Vigie, juin-juillet 2024

 

Temps terrible

 

 

Temps toujours terrible, terriblement tendu et instable, pluvieux, venteux, électrique, avec des ciels inquiétants qui succèdent à des ciels inquiétants, des tempêtes nocturnes qui vous réveillent en pleine nuit parce qu’on a l’impression que le toit va être emporté, et ce sable du désert qui recouvre tout d’une pellicule sale. Le souffle chaud qui accompagne les averses de mousson, les arbres abattus qui de nouveau font obstacle alors que le chemin venait d’être nettoyé, font comprendre d’évidence qu’on a changé de climat, presque de pays, et ce climat détraqué associé à la menace de l’extrême droite ainsi qu’à l’annonce hier de la mort du géopoète canadien Jean Morisset dont le grand rire, l’intelligence et la parole vont terriblement nous manquer, rendent plus que jamais fébrile et inquiet.

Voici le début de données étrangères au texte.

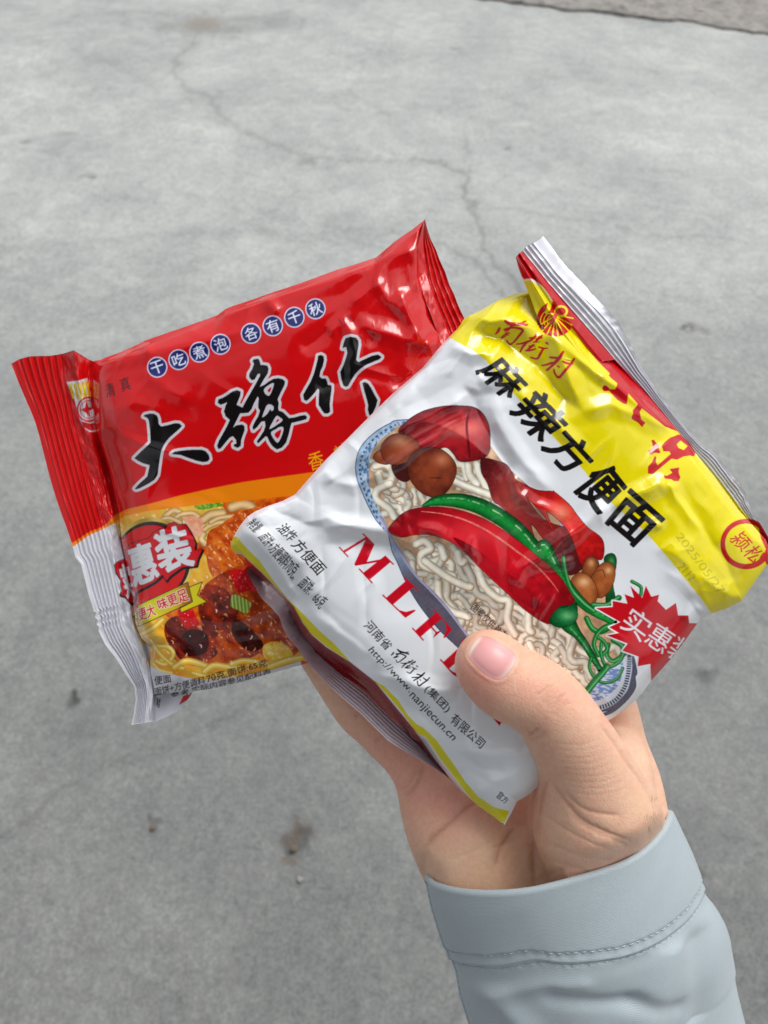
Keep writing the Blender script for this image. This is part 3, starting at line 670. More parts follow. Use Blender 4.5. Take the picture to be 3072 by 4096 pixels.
# shield emblem on the side
sh = z1([(440, 378), (520, 368), (580, 350), (592, 420), (604, 520), (622, 640), (636, 708), (592, 711), (545, 672), (520, 600), (495, 500)])
ca.poly(sh, (216, 216, 220))
for x in (455, 485, 512, 540, 566): ca.poly(z1([(x, 396 - (x - 455) * .18), (x + 19, 393 - (x - 455) * .18), (x + 40, 485), (x + 25, 490)]), (222, 196, 16))
ca.poly(z1([(548, 676), (600, 700), (634, 698), (636, 640), (600, 645), (540, 620)]), (200, 20, 30)); ca.poly(z1([(530, 600), (545, 640), (600, 655), (628, 650), (622, 560), (560, 540)]), (216, 216, 222))
ca.outline(z1(ell(588, 560, 74, 78)), 3.2, (206, 24, 34)); ca.outline(z1(ell(588, 560, 55, 60)), 1.2, (206, 24, 34))
st = [(575, 500), (585, 545), (630, 545), (592, 570), (600, 615), (572, 585), (535, 560), (565, 548)]; ca.poly(z1(st), (206, 24, 34))
ca.poly(z1([(625, 340), (700, 320), (700, 720), (640, 720)]), RED)
# trademark flick lines beside the badge-free corner
for p, q in [((757, 793), (775, 822)), ((785, 788), (797, 812)), ((815, 765), (850, 805))]: ca.tube(z2([p, q]), 1.6, (60, 20, 40))

# ================================================================== ARTWORK: white packet
WH = (234, 238, 242); YE = (238, 222, 6); RD = (196, 8, 22)
cb = Canvas(880, 900, 3200, 3420, WH)
bnd = z4([(-40, 560), (20, 600), (60, 622), (130, 660), (190, 708), (260, 800), (370, 920), (500, 1060), (600, 1170), (690, 1270)]) + z6([(500, 262), (620, 390), (760, 500), (850, 590), (980, 740), (1110, 900), (1200, 1010), (1275, 1120)])
cb.poly(bnd + [(2900, 2650), (3300, 2300), (3200, 1800), (2500, 900), (1800, 900), (1700, 1200)], YE)
cb.poly(z4([(390, 285), (420, 283), (470, 315), (520, 372), (600, 490), (700, 625), (770, 710), (860, 800), (1000, 955), (1120, 1050), (1190, 1078), (1270, 1190), (1290, 1195), (1700, 1560), (1500, 900), (700, 0), (200, 0), (300, 200)]), RD)
cb.tube(crom(z4([(380, 292), (420, 286), (465, 312), (500, 350), (545, 420)]), 6), 5, (236, 232, 226))
cb.poly(z4([(340, 170), (375, 135), (520, 310), (700, 520), (850, 690), (1000, 850), (1100, 965), (1190, 1075), (1280, 1190), (1380, 1310), (1480, 1435), (1700, 1700), (1900, 1500), (900, 0), (300, 0)]), (222, 222, 230))
# wheel emblem
cb.poly(z4(ell(550, 490, 96, 92)), RD)
for k, a in enumerate(np.linspace(.2, 2.6, 9)):
    p = (520 + 6 * k, 462); cb.tube(z4([p, (p[0] + 125 * math.cos(a), p[1] + 125 * math.sin(a))]), 2.8, YE)
for r_q in (30, 46, 62): cb.tube(z4([(540 + r_q * math.cos(q) * 1.1, 500 + r_q * math.sin(q)) for q in np.linspace(2.7, 4.2, 10)]), 2.2, YE)
cb.outline(z4(ell(580, 450, 30, 26, 20)), 5, YE); cb.poly(z4([(515, 395), (535, 400), (525, 440), (500, 470), (495, 455)]), YE)
cb.tube(z4([(530, 510), (560, 455)]), 8, (214, 90, 70))
nan = [([(335, 215), (400, 250), (520, 255), (632, 265)], 17), ([(610, 213), (560, 235), (500, 250)], 8), ([(435, 255), (405, 300), (365, 345)], 10), ([(258, 305), (240, 350), (207, 385)], 13),
       ([(320, 325), (440, 300), (555, 322), (560, 355), (500, 430), (450, 490), (397, 522), (350, 468)], 11), ([(360, 382), (320, 410), (290, 435)], 15), ([(330, 345), (385, 330)], 9), ([(345, 368), (400, 372)], 9), ([(330, 395), (380, 402)], 9)]
jie = [([(752, 378), (722, 428), (652, 440)], 11), ([(720, 440), (650, 480), (560, 510), (482, 520)], 10), ([(625, 490), (565, 560), (533, 625)], 12), ([(822, 405), (780, 440), (735, 490)], 13), ([(745, 452), (830, 437)], 9), ([(715, 492), (790, 488)], 9),
       ([(712, 525), (660, 570), (605, 612)], 11), ([(650, 545), (735, 545)], 9), ([(605, 608), (680, 600), (742, 578)], 9), ([(882, 502), (905, 520)], 16), ([(778, 556), (840, 575), (900, 574)], 9), ([(840, 580), (805, 640), (757, 712), (668, 692)], 11)]
cun = [([(1103, 622), (1060, 690), (1010, 750), (940, 820), (882, 868)], 16), ([(925, 695), (1000, 700), (1075, 702)], 11), ([(965, 760), (890, 790), (815, 804)], 10), ([(1035, 812), (1055, 828)], 14), ([(1098, 748), (1160, 775), (1232, 782)], 11),
       ([(1250, 712), (1200, 790), (1130, 870), (1050, 958), (1000, 920), (978, 852)], 13)]
CR = (204, 20, 40)
strokes(cb, nan + jie + cun, a4, CR, .3014 * 1.3)
def small(pts):    # the same hand, printed small and black
    out = []
    for p in pts:
        dx, dy = p[0] - 735, p[1] - 580; k = .3014 * .453 * 1.2; a = math.radians(13)
        out.append((1641 + k * (dx * math.cos(a) - dy * math.sin(a)), 2671 + k * (dx * math.sin(a) + dy * math.cos(a))))
    return out
strokes(cb, nan + jie + cun, small, (26, 22, 26), .3014 * .66)
# large partly folded characters
big = [a5([(340, 290), (430, 375), (585, 520), (570, 610), (555, 720), (510, 710), (430, 660), (320, 540), (250, 545), (228, 510), (250, 468), (290, 475), (330, 520), (400, 520), (425, 470), (430, 440), (350, 375), (318, 340)]),
       a5([(620, 595), (660, 600), (750, 680), (850, 785), (770, 750), (725, 820), (745, 920), (800, 965), (757, 1022), (700, 960), (620, 915), (620, 880), (640, 850), (635, 800), (690, 740), (705, 700), (640, 640)]),
       a5([(880, 1200), (910, 1190), (950, 1240), (985, 1260), (975, 1310), (1005, 1360), (980, 1370), (930, 1360), (860, 1390), (840, 1340), (900, 1290), (895, 1240)]),
       a5([(1015, 1280), (1060, 1220), (1130, 1165), (1250, 1120), (1310, 1160), (1400, 1260), (1465, 1360), (1450, 1410), (1390, 1400), (1310, 1410), (1220, 1455), (1150, 1440), (900, 1645), (835, 1640), (835, 1550), (890, 1490), (925, 1410),
           (945, 1420), (940, 1490), (965, 1530), (1140, 1380), (1120, 1345), (1040, 1345), (1030, 1300)]),
       a5([(1125, 1580), (1250, 1560), (1240, 1620), (1265, 1690), (1240, 1740), (1180, 1740), (1150, 1715), (1060, 1705), (1045, 1665), (1090, 1670), (1160, 1630)])]
for P in big: cb.poly(P, RD)
cb.poly(a5([(1215, 1250), (1270, 1200), (1365, 1275), (1310, 1330), (1240, 1300)]), YE)

# bowl of noodles
bowl = z5([(520, 300), (430, 325), (350, 370), (270, 440), (225, 510), (205, 600), (215, 690), (250, 780), (290, 870), (340, 960), (400, 1030)]) + z7([(905, 190), (925, 280), (955, 345), (1010, 470), (1090, 600), (1190, 720), (1290, 815), (1400, 930), (1550, 1080)]) + \
       z8([(600, 400), (820, 470), (930, 485), (1000, 465)]) + z6([(420, 1800), (520, 1815), (610, 1780), (700, 1700), (752, 1620), (750, 1550), (760, 1500)]) + z6([(700, 1300), (500, 900), (300, 500)]) + z5([(1300, 700), (1100, 500), (1000, 300)])
inner = z5([(540, 330), (440, 380), (360, 440), (300, 540), (290, 640), (300, 760), (340, 860), (390, 950), (430, 1040)]) + z7([(960, 250), (1050, 400), (1150, 500), (1240, 600), (1345, 742), (1500, 900), (1650, 1050)]) + \
        z8([(700, 330), (880, 370)]) + z6([(370, 1640), (450, 1600), (560, 1500), (660, 1350), (600, 1000), (350, 700)]) + z5([(1500, 900), (1200, 600), (1000, 400)])
cb.outline(bowl, 3, (50, 60, 100), 5)
def bowlcol(x, y):
    n = vnoise(x / 9, y / 22, 101, 4)[:, None]; up = smoothstep(2150, 1950, y)[:, None]
    side = np.array([92, 88, 104]) + (vnoise(x / 2.5, y / 2.5, 103, 1)[:, None] - .5) * 22
    ln = smoothstep(2350, 2150, y)[:, None]
    blue = np.array([120, 158, 196]) * (1 - n) + np.array([196, 214, 232]) * n
    return side * (1 - ln) + blue * ln
cb.poly(bowl, bowlcol, 5)
def rimblue(x, y):
    n = vnoise(x / 7, y / 12, 105, 4); n = smoothstep(.40, .56, n)[:, None]; return np.array([70, 118, 170]) * (1 - n) + np.array([180, 200, 224]) * n
cb.poly(z5([(520, 305), (440, 330), (350, 400), (280, 470), (240, 560), (235, 660), (270, 760), (320, 880), (380, 980), (430, 1040), (440, 900), (420, 700), (480, 500), (540, 360)]), rimblue, 5)
rope = lambda s, t, x, y: np.where((np.sin(t * 210)[:, None] > -.1) & (np.abs(s)[:, None] < .8), [30, 44, 74], [206, 214, 226])
cb.tube(crom(z5([(470, 330), (380, 380), (300, 450), (250, 530), (232, 620), (245, 710), (285, 820), (335, 930), (400, 1030)]), 8), 5, lambda s, t, x, y: np.where((np.sin(t * 150)[:, None] > 0) & (np.abs(s)[:, None] < .7), [50, 80, 120], [160, 190, 216]))
cb.tube(crom(z7([(860, 100), (905, 175), (955, 260), (1050, 400), (1150, 505), (1240, 605), (1345, 745)]), 8), 9, lambda s, t, x, y: np.array([150, 148, 178]) + s[:, None] * 30)
cb.tube(crom(z7([(890, 120), (925, 190), (965, 255), (1058, 392), (1158, 497), (1250, 600), (1355, 735)]), 8), 3, (225, 222, 226))
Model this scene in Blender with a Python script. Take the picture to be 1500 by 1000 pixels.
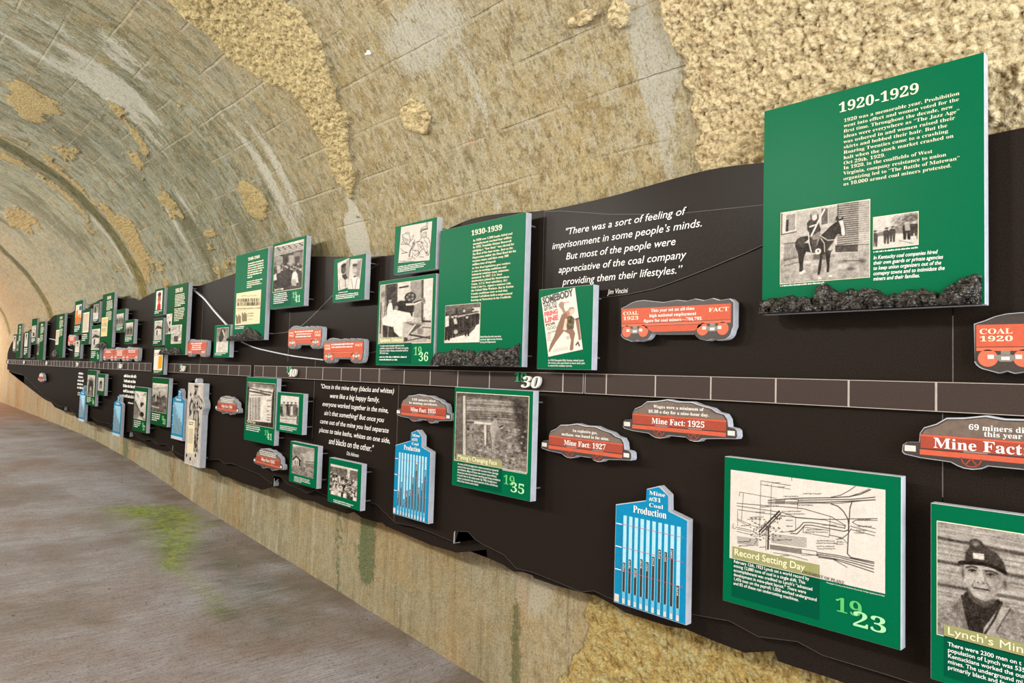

Je marche pourtant une fois encore sous la pluie battante le long du Gelon déchaîné, guettant avec les chiens le passage des bêtes. Un oiseau orangé que je vois s’envoler dans ce fouillis de feuilles et d’eau me rappelle les coqs de roche en Guyane. Je prends vite le rythme de vacances qui me convient, partageant l’emploi du temps entre la correction des copies du Bac avec Plume sur les genoux (et trop souvent sur le clavier), les travaux de mon futur bureau que je considère désormais comme la condition sine qua non de la poursuite des activités d’écriture (travaux dont je ne sais pas encore qu’ils m’accapareront jusqu’au 24 juillet et qui ne commencent pas très bien à cause de problèmes électriques, il y a décidément de l’orage dans l’air), les promenades avec les chiens et l’écriture le soir. Il y aura les escapades aussi, demain je vais revoir Lyon et si le temps le permet applaudir Clara Ysé sur la scène du théâtre antique : un moment mémoriel, tourné vers le passé, un autre vers l’avenir, c’est ce qui me convient.

Les impatientes lancent de plus belle vers le ciel gris leurs tiges monstrueuses. Le pont au-dessus du Gelon (que j’ai revu en photo il y a quinze ans avec ma chienne Patawa parce que je cherchais les images de la venue de Jean Morisset au Villard), est à présent barré par un tronc d’arbre qui en a défoncé la rambarde en métal. On ne passe plus, ou pas très facilement : que d’eau ! que d’obstacles ! Les chiens se dressent, bondissent et repartent de plus belle dans la boue ; puis le soleil éclaire assez cruellement une dernière image de nid jeté à terre par le vent nocturne.